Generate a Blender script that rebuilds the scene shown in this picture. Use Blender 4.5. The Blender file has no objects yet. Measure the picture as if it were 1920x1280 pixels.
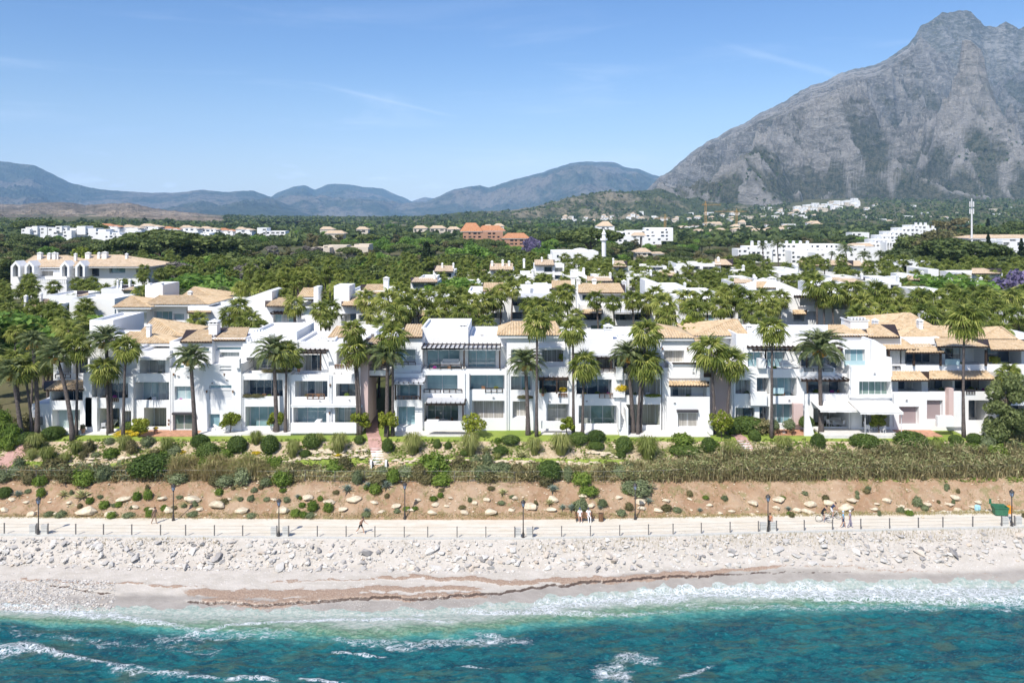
import bpy, bmesh, math, random
import numpy as np
from mathutils import Vector, Matrix, Quaternion

random.seed(7)
RNG = np.random.default_rng(11)
SC = bpy.context.scene
COL = SC.collection

# ------------------------------------------------------------------ camera, sky, sun, exposure
CAMZ, FPX, HY = 35.0, 1500.0, 405.0      # camera height, focal length and horizon row of the survey
cam = bpy.data.objects.new('camera', bpy.data.cameras.new('camera'))
COL.objects.link(cam)
cam.location = (0, 0, CAMZ)
cam.rotation_euler = (math.pi / 2, 0, 0)
cam.data.sensor_width = 36.0
cam.data.lens = 36.0 * FPX / 1920.0
cam.data.shift_y = -(640.0 - HY) / 1920.0
cam.data.clip_start = 0.5
cam.data.clip_end = 60000
SC.camera = cam

SUN_EL, SUN_AZ = math.radians(50), math.radians(208)     # azimuth clockwise from +Y
w = bpy.data.worlds.new('World'); SC.world = w; w.use_nodes = True
nt = w.node_tree; nd = nt.nodes; lk = nt.links
bg = nd['Background']
sky = nd.new('ShaderNodeTexSky'); sky.sky_type = 'NISHITA'; sky.sun_disc = False
sky.sun_elevation = SUN_EL; sky.sun_rotation = SUN_AZ
sky.air_density = 1.0; sky.dust_density = 0.9; sky.ozone_density = 1.6; sky.altitude = 0
bg.inputs['Strength'].default_value = 0.110
# thin cirrus and small clouds low over the hills
tc = nd.new('ShaderNodeTexCoord')
sep = nd.new('ShaderNodeSeparateXYZ'); lk.new(tc.outputs['Generated'], sep.inputs[0])
def wmath(op, a, b=None, c=None):
    n = nd.new('ShaderNodeMath'); n.operation = op
    for i, v in enumerate((a, b, c)):
        if v is None: continue
        if isinstance(v, (int, float)): n.inputs[i].default_value = v
        else: lk.new(v, n.inputs[i])
    return n.outputs[0]
def wmap(v, a, b, c=0.0, d=1.0):
    n = nd.new('ShaderNodeMapRange'); n.interpolation_type = 'SMOOTHSTEP'
    lk.new(v, n.inputs[0])
    for i, q in zip((1, 2, 3, 4), (a, b, c, d)): n.inputs[i].default_value = q
    return n.outputs[0]
def wnoise(scale3, sc, det, rough=0.6, dist=0.0, rot=0.0):
    m = nd.new('ShaderNodeMapping'); m.inputs['Scale'].default_value = scale3; m.inputs['Rotation'].default_value = (0, rot, 0)
    lk.new(tc.outputs['Generated'], m.inputs[0])
    n = nd.new('ShaderNodeTexNoise'); lk.new(m.outputs[0], n.inputs['Vector'])
    n.inputs['Scale'].default_value = sc; n.inputs['Detail'].default_value = det
    n.inputs['Roughness'].default_value = rough; n.inputs['Distortion'].default_value = dist
    return n.outputs[0]
z = sep.outputs[2]
cir = wmap(wnoise((1.2, 1.2, 9), 2.6, 6, 0.62, 0.6), 0.50, 0.82, 0, 0.42)
cir = wmath('MULTIPLY', cir, wmath('MULTIPLY', wmap(z, 0.0, 0.04), wmap(z, 0.32, 0.10)))
puf = wmap(wnoise((1, 1, 3.6), 13.0, 5, 0.55), 0.56, 0.72, 0, 0.75)
puf = wmath('MULTIPLY', puf, wmath('MULTIPLY', wmap(z, 0.005, 0.03), wmap(z, 0.085, 0.05)))
veil = wmap(z, 0.24, 0.0, 0, 0.74)
veil = wmath('MULTIPLY', veil, veil)
# two old contrails: distance from a great-circle plane, limited along their length
def trail(n3, ax, lo, hi, wdt, amt):
    v = nd.new('ShaderNodeVectorMath'); v.operation = 'DOT_PRODUCT'; lk.new(tc.outputs['Generated'], v.inputs[0]); v.inputs[1].default_value = n3
    u = nd.new('ShaderNodeVectorMath'); u.operation = 'DOT_PRODUCT'; lk.new(tc.outputs['Generated'], u.inputs[0]); u.inputs[1].default_value = ax
    dist = wmath('ABSOLUTE', wmath('ADD', v.outputs['Value'], wmath('MULTIPLY', wmath('SUBTRACT', wnoise((1, 1, 1), 30, 4), 0.5), wdt * 1.2)))
    a = wmap(dist, wdt, 0.0)
    m1 = wmath('MULTIPLY', wmap(u.outputs['Value'], lo, (lo + hi) / 2), wmap(u.outputs['Value'], hi + 0.03, hi - 0.01))
    return wmath('MULTIPLY', wmath('MULTIPLY', a, m1), amt)
def pxdir(px, py):
    return Vector(((px - 960) / FPX, 1.0, (HY - py) / FPX)).normalized()
tr = []
for (a, b, wd, am) in (((560, 150), (825, 213), 0.0034, 0.2), ((1320, 72), (1560, 140), 0.006, 0.15)):
    A, B_ = pxdir(*a), pxdir(*b)
    n3 = A.cross(B_).normalized(); ax = (B_ - A).normalized()
    tr.append(trail(n3, ax, A.dot(ax), B_.dot(ax), wd, am))
cl = wmath('ADD', wmath('ADD', cir, puf), wmath('ADD', wmath('ADD', tr[0], tr[1]), veil))
cl = wmath('MINIMUM', cl, 0.9)
mx = nd.new('ShaderNodeMix'); mx.data_type = 'RGBA'
lk.new(cl, mx.inputs[0]); lk.new(sky.outputs[0], mx.inputs[6]); mx.inputs[7].default_value = (6.9, 7.7, 8.6, 1)
hs = nd.new('ShaderNodeHueSaturation'); hs.inputs['Saturation'].default_value = 1.32; hs.inputs['Hue'].default_value = 0.514
lk.new(mx.outputs[2], hs.inputs['Color']); lk.new(hs.outputs[0], bg.inputs['Color'])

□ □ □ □

Write out an exact copy of the listing, first line through the line containing "from mathutils import", with the pictures left out.

Generate a Blender script that rebuilds the scene shown in this picture. Use Blender 4.5. The Blender file has no objects yet. Measure the picture as if it were 1920x1280 pixels.
import bpy, bmesh, math, random
import numpy as np
from mathutils import Vector, Matrix, Quaternion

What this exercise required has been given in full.